Vogliamo ricordare – se ce ne fosse bisogno – che:
1. La Costituzione Italiana, all’articolo 3, recita: “Tutti i cittadini hanno pari dignità sociale e sono eguali davanti alla legge, senza distinzione di sesso, di razza, di lingua, di religione, di opinioni politiche, di condizioni personali e sociali”.
2. La Legge 104/92, rafforzata dalla legge 67/06 (Misure per la tutela giudiziaria delle persone con disabilità vittime di discriminazioni) tutela i diritti dei disabili in ogni ambito della vita (scolastico, sociale, sanitario, lavorativo).
3. La Convenzione ONU sui Diritti delle Persone con Disabilità, approvata il 13 dicembre 2006 a New York e firmata dall’Italia il 30 marzo 2007, all’articolo 1 recita: “Scopo della presente Convenzione è promuovere, proteggere e garantire il pieno godimento di tutti i diritti umani e di tutte le libertà fondamentali da parte delle persone con disabilità, e promuovere il rispetto della loro intrinseca dignità”.
Per quanto sopra scritto, per noi che ci sentiamo feriti, per i nostri figli che non possono difendersi da soli, per il rispetto delle norme nazionali e internazionali che sanciscono e difendono i diritti delle persone con disabilità, per tutti coloro che si trovano nelle nostre stesse condizioni o che potrebbero trovarcisi in futuro, non potevamo far cadere nel nulla un episodio così grave di inciviltà e disimpegno: ci siamo infatti già recati dai Carabinieri e abbiamo inviato una denuncia alla Procura della Repubblica.

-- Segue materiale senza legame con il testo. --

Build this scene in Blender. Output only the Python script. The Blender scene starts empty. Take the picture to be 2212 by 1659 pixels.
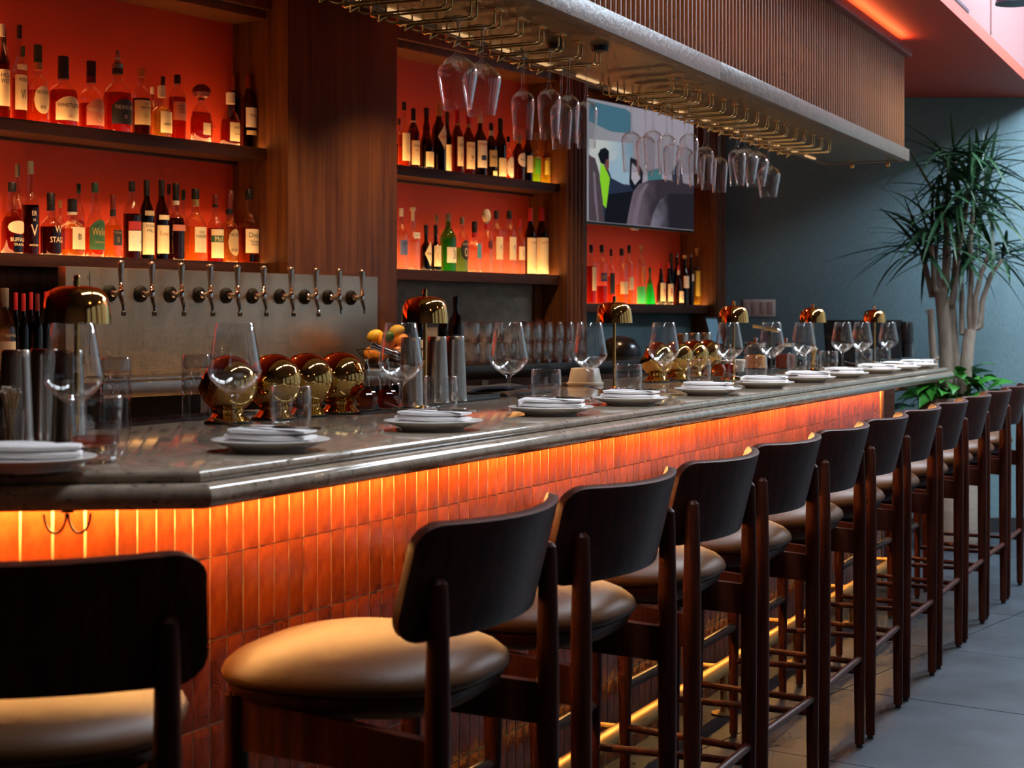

A questo punto vogliamo chiedere: dobbiamo sentirci colpevoli noi come genitori, se desideriamo che i nostri figli possano tornare a casa di sera, dopo aver passato la giornata al Centro Giovani Psicotici dell’ULSS 16, per poter mangiare con loro a tavola, farli dormire nei loro letti, fare qualche risata con loro e assisterli e consolarli se piangono, e se a volte non dormono, cercare di rassicurarli? O si deve invece sentire colpevole la persona autrice di quell’ignobile foglietto, che non ha avuto il coraggio di esprimere civilmente i suoi disagi, guardandoci negli occhi?
Lilia Manganaro Di Marco – Consigliere Nazionale ANFFAS
Giorgio Di Marco – Dirigente scolastico».